Every record must be written out once more, with nothing added or omitted.

---------- Records provided ----------

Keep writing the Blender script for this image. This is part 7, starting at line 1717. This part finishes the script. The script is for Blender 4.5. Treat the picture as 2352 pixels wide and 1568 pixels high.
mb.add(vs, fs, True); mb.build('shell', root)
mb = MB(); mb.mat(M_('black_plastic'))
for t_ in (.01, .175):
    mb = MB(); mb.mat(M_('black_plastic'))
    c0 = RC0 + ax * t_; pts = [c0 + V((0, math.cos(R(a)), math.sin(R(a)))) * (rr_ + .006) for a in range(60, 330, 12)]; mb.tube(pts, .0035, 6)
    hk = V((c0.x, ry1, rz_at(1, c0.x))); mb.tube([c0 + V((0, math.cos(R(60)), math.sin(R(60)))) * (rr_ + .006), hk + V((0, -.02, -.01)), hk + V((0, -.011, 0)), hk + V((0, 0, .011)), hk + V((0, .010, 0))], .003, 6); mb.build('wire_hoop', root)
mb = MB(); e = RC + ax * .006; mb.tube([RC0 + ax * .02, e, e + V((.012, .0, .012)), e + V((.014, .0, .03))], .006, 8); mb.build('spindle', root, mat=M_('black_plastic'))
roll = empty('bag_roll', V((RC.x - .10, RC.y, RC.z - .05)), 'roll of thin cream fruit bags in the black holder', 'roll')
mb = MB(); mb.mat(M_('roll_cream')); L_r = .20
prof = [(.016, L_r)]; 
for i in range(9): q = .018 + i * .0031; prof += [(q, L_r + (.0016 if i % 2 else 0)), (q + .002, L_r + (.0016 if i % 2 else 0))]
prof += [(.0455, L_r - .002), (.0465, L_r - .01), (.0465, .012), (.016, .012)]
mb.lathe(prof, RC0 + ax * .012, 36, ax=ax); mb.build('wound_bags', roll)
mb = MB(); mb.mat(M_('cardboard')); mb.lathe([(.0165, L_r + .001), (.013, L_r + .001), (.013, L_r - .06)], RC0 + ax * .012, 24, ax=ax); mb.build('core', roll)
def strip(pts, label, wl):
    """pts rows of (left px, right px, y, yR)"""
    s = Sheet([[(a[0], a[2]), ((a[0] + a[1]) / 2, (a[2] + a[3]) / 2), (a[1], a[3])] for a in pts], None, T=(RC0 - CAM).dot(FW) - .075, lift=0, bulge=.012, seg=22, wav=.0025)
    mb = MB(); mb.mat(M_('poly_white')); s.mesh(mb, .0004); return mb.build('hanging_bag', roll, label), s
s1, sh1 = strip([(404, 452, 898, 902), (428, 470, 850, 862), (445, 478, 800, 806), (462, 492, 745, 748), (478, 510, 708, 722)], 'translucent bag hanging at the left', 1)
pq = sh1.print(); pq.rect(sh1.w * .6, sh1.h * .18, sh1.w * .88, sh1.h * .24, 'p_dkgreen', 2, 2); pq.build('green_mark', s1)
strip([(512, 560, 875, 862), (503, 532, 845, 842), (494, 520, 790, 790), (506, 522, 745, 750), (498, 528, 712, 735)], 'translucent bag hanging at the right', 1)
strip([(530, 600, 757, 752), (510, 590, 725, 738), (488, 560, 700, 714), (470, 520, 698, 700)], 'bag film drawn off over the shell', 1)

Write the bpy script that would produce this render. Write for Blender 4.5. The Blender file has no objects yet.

----------

# Finished exercise:
Keep writing the Blender script for this image. This is part 7, starting at line 1717. This part finishes the script. The script is for Blender 4.5. Treat the picture as 2352 pixels wide and 1568 pixels high.
mb.add(vs, fs, True); mb.build('shell', root)
mb = MB(); mb.mat(M_('black_plastic'))
for t_ in (.01, .175):
    mb = MB(); mb.mat(M_('black_plastic'))
    c0 = RC0 + ax * t_; pts = [c0 + V((0, math.cos(R(a)), math.sin(R(a)))) * (rr_ + .006) for a in range(60, 330, 12)]; mb.tube(pts, .0035, 6)
    hk = V((c0.x, ry1, rz_at(1, c0.x))); mb.tube([c0 + V((0, math.cos(R(60)), math.sin(R(60)))) * (rr_ + .006), hk + V((0, -.02, -.01)), hk + V((0, -.011, 0)), hk + V((0, 0, .011)), hk + V((0, .010, 0))], .003, 6); mb.build('wire_hoop', root)
mb = MB(); e = RC + ax * .006; mb.tube([RC0 + ax * .02, e, e + V((.012, .0, .012)), e + V((.014, .0, .03))], .006, 8); mb.build('spindle', root, mat=M_('black_plastic'))
roll = empty('bag_roll', V((RC.x - .10, RC.y, RC.z - .05)), 'roll of thin cream fruit bags in the black holder', 'roll')
mb = MB(); mb.mat(M_('roll_cream')); L_r = .20
prof = [(.016, L_r)]; 
for i in range(9): q = .018 + i * .0031; prof += [(q, L_r + (.0016 if i % 2 else 0)), (q + .002, L_r + (.0016 if i % 2 else 0))]
prof += [(.0455, L_r - .002), (.0465, L_r - .01), (.0465, .012), (.016, .012)]
mb.lathe(prof, RC0 + ax * .012, 36, ax=ax); mb.build('wound_bags', roll)
mb = MB(); mb.mat(M_('cardboard')); mb.lathe([(.0165, L_r + .001), (.013, L_r + .001), (.013, L_r - .06)], RC0 + ax * .012, 24, ax=ax); mb.build('core', roll)
def strip(pts, label, wl):
    """pts rows of (left px, right px, y, yR)"""
    s = Sheet([[(a[0], a[2]), ((a[0] + a[1]) / 2, (a[2] + a[3]) / 2), (a[1], a[3])] for a in pts], None, T=(RC0 - CAM).dot(FW) - .075, lift=0, bulge=.012, seg=22, wav=.0025)
    mb = MB(); mb.mat(M_('poly_white')); s.mesh(mb, .0004); return mb.build('hanging_bag', roll, label), s
s1, sh1 = strip([(404, 452, 898, 902), (428, 470, 850, 862), (445, 478, 800, 806), (462, 492, 745, 748), (478, 510, 708, 722)], 'translucent bag hanging at the left', 1)
pq = sh1.print(); pq.rect(sh1.w * .6, sh1.h * .18, sh1.w * .88, sh1.h * .24, 'p_dkgreen', 2, 2); pq.build('green_mark', s1)
strip([(512, 560, 875, 862), (503, 532, 845, 842), (494, 520, 790, 790), (506, 522, 745, 750), (498, 528, 712, 735)], 'translucent bag hanging at the right', 1)
strip([(530, 600, 757, 752), (510, 590, 725, 738), (488, 560, 700, 714), (470, 520, 698, 700)], 'bag film drawn off over the shell', 1)

Write the bpy script that would produce this render. Write for Blender 4.5. The Blender file has no objects yet.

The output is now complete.